**AIM**
Extract each line holding the word "script" from the entries.

**GIVEN ENTRIES**
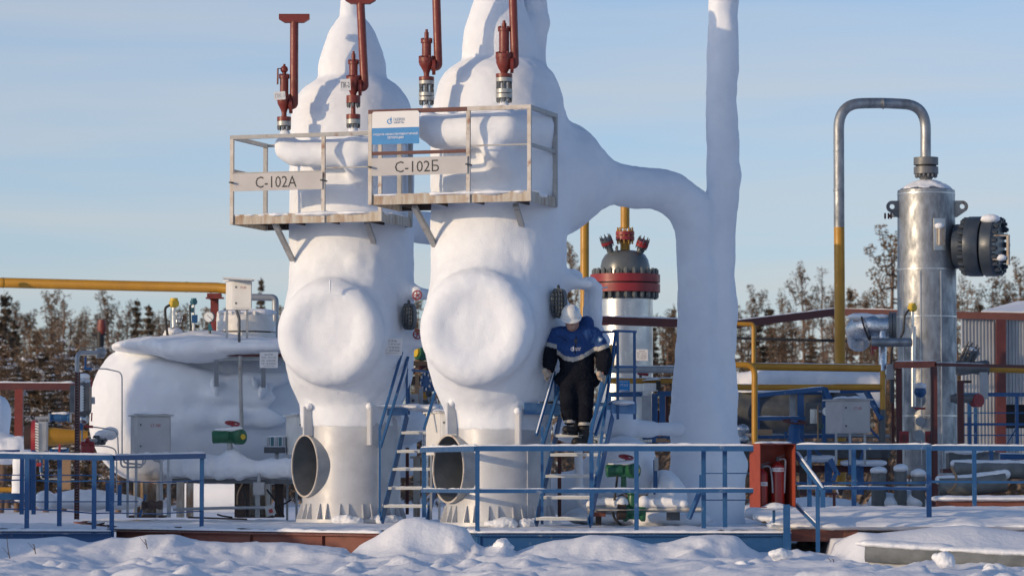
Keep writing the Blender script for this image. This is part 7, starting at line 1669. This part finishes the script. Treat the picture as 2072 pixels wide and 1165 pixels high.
# trousers, boots
m = SD(.05)
m.tube([q(1153, 766), q(1150, 790, -.05), q(1149, 815, -.10), q(1151, 838, -.07), q(1153, 849, -.06)], [.115, .112, .096, .09, .076]); m.tube([q(1181, 766), q(1183, 790, -.03), q(1184, 815, -.07), q(1183, 840, -.05), q(1182, 853, -.04)], [.118, .116, .10, .094, .08]); m.ball(q(1167, 770), (.2, .15, .08))
tr_ = frost('trousers', m, M_JBLACK, man, .0125, 1, .013, 7, .006)
for x, y, d, r in ((1153, 852, -.06, .075), (1182, 857, -.04, .08)): MB().lathe([(r, -.018), (r * 1.02, 0), (r, .018)], q(x, y, d), Z, 22).build('ankle_tape', M_REFL, tr_)
for pts, rs, nm in (([(1159, 852, -.05), (1161, 866, -.02)], [.06, .062], 0), ([(1182, 858, -.03), (1182, 885, -.0)], [.064, .066], 1)):
    m = SD(.04); m.tube([q(*p) for p in pts], rs)
    if nm == 0: m.tube([q(1163, 872, -.0), q(1155, 871, -.11), q(1147, 869, -.20)], [.042, .044, .042]); m.ball(q(1146, 868, -.21), (.045, .06, .036))
    else: m.tube([q(1184, 890, .0), (q(1174, 892, -.10)), q(1166, 893, -.18)], [.044, .046, .044]); m.ball(q(1165, 893, -.19), (.046, .06, .038))
    bt_ = frost('boot', m, M_BOOT, man, .011, 1, .004, 9)
    a, b = (q(1164, 878.5, .02), q(1143, 876, -.25)) if nm == 0 else (q(1186, 898, .02), q(1161, 899.5, -.23))
    MB().bar(a, b, .085, .022).build('sole', M_BLACK, bt_)
    for i in range(3):
        c = q(1152 + i * 3, 864 - i * 3, -.13 + i * .035) if nm == 0 else q(1172 + i * 3, 884 - i * 4, -.12 + i * .035)
        MB().bar(c - Vector((.03, 0, 0)), c + Vector((.03, 0, 0)), .008, .008).build('lace', M_REFL, bt_)
# helmet
hm = frame(q(1155, 634, -.085), (1, 0, .05), (0, -.42, .9))                           # x right, y up along the tilted crown, z towards the face
vs, fs = [], []; NU, NV = 40, 14
for i in range(NV + 1):
    t_ = math.pi / 2 * i / NV
    for j in range(NU):
        a = 2 * math.pi * j / NU; ridge = 1 + .03 * max(0, math.cos(a * 2)) ** 8 * math.sin(t_)
        vs.append(hm @ Vector((.117 * math.cos(t_) ** .8 * math.cos(a) * ridge, -.03 + .135 * math.sin(t_) * ridge, .137 * math.cos(t_) ** .8 * math.sin(a))))
for i in range(NV):
    for j in range(NU): fs.append((i * NU + j, (i + 1) * NU + j, (i + 1) * NU + (j + 1) % NU, i * NU + (j + 1) % NU))
mb = MB().add(vs, fs); hl = mb.build('helmet', M_HELM, man, ang=70)
vs, fs = [], []
for j in range(NU):
    a = 2 * math.pi * j / NU; ex = .012 + .042 * max(0, math.sin(a)) ** 2
    for rx, rz, yy_ in ((.117, .137, -.026), (.117 + ex, .137 + ex, -.036 - .012 * max(0, math.sin(a))), (.117 + ex, .137 + ex, -.042 - .012 * max(0, math.sin(a))), (.113, .133, -.034)):
        vs.append(hm @ Vector((rx * math.cos(a), yy_, rz * math.sin(a))))
for j in range(NU):
    k2 = (j + 1) % NU
    for i in range(4): fs.append((j * 4 + i, k2 * 4 + i, k2 * 4 + (i + 1) % 4, j * 4 + (i + 1) % 4))
MB().add(vs, fs).build('brim', M_HELM, hl, ang=50)
for (x0, y0, x1, y1) in ((1163, 619, 1166, 628), (1166, 628, 1169, 626), (1161, 629, 1163, 634)): MB().bar(q(x0, y0, -.223 if y0 > 624 else -.2), q(x1, y1, -.225 if y1 > 624 else -.21), .007, .004).build('helmet_mark', M_SIGNB, hl)
# gloves: palm, four fingers closed round the rail, thumb on the other side
def glove(c, rail, side):
    """c: grip centre on the rail; rail: rail direction; side: +1 for the hand on the viewer's right"""
    rl_ = Vector(rail).normalized(); up = (Z - rl_ * rl_.z).normalized(); out = rl_.cross(up).normalized()
    if out.x * side < 0: out = -out                                                # away from the body
    m = SD(.012)
    wrist = c + up * .085 + Vector((0, .015, 0))
    m.tube([wrist + up * .04, wrist, c + up * .045], [.036, .036, .034], k=.02); m.ball(c + up * .042, (.040, .044, .03))
    for i, ln in enumerate((.96, 1.08, 1.0, .82)):
        o_ = rl_ * (.036 - .025 * i)
        k0 = c + o_ + up * .038 + out * .018; k1 = c + o_ + up * .018 + out * (.034 * ln); k2 = c + o_ - up * .016 + out * (.030 * ln); k3 = c + o_ - up * (.030 * ln) + out * .006
        m.tube([k0, k1, k2, k3], [.0125, .0118, .011, .010], k=.002)
    m.tube([c + up * .045 + rl_ * .02 - out * .02, c + up * .02 + rl_ * .04 - out * .032, c - up * .008 + rl_ * .05 - out * .028], [.0145, .0125, .0105], k=.01)
    g_ = frost('glove', m, M_GLOVE, man, .0045, 1, .001, 30)
    return g_
glove(q(1110, 762, -.14) * 1.0, Vector(W(1122, 752, 41.75)) - Vector(W(1085, 880, 41.3)), -1)
glove(q(1218, 768, -.15), Vector(W(1219, 768, 41.55)) - Vector(W(1190, 905, 41.05)), 1)
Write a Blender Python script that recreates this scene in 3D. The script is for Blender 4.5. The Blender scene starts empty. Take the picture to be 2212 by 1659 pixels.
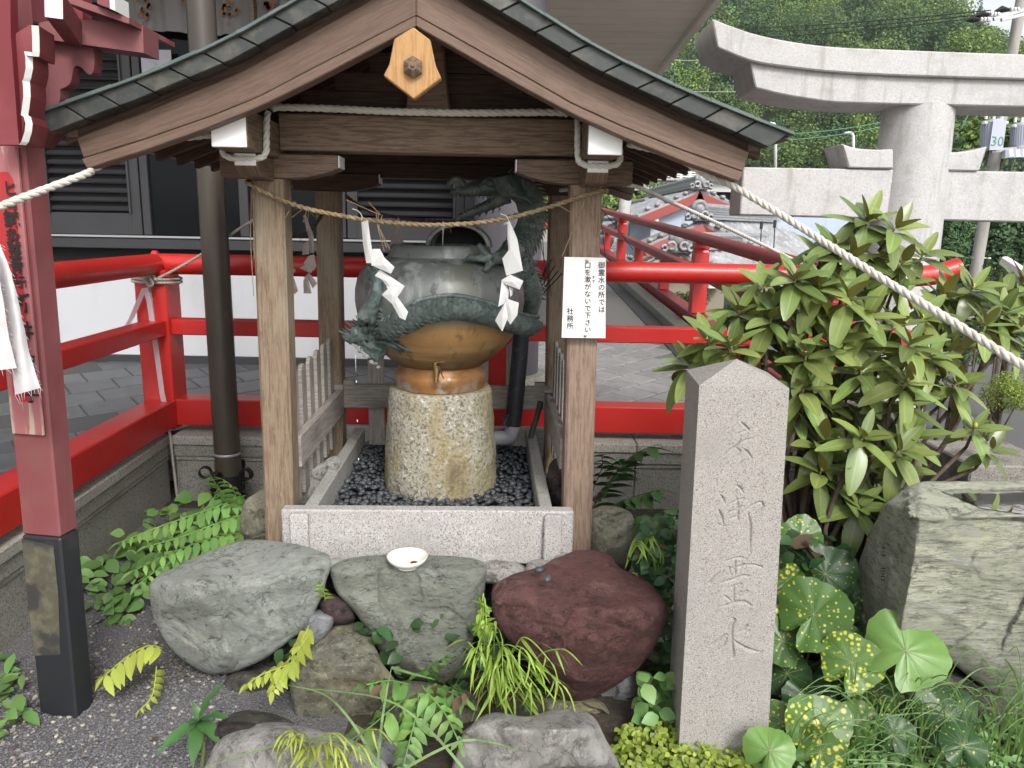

**SOLUTION TO THIS PROBLEM**
Keep writing the Blender script for this image. This is part 7, starting at line 1669. This part finishes the script. Treat the picture as 2072 pixels wide and 1165 pixels high.
Write a Blender Python script that recreates this scene in 3D. The script is for Blender 4.5. The Blender scene starts empty. Take the picture to be 2212 by 1659 pixels.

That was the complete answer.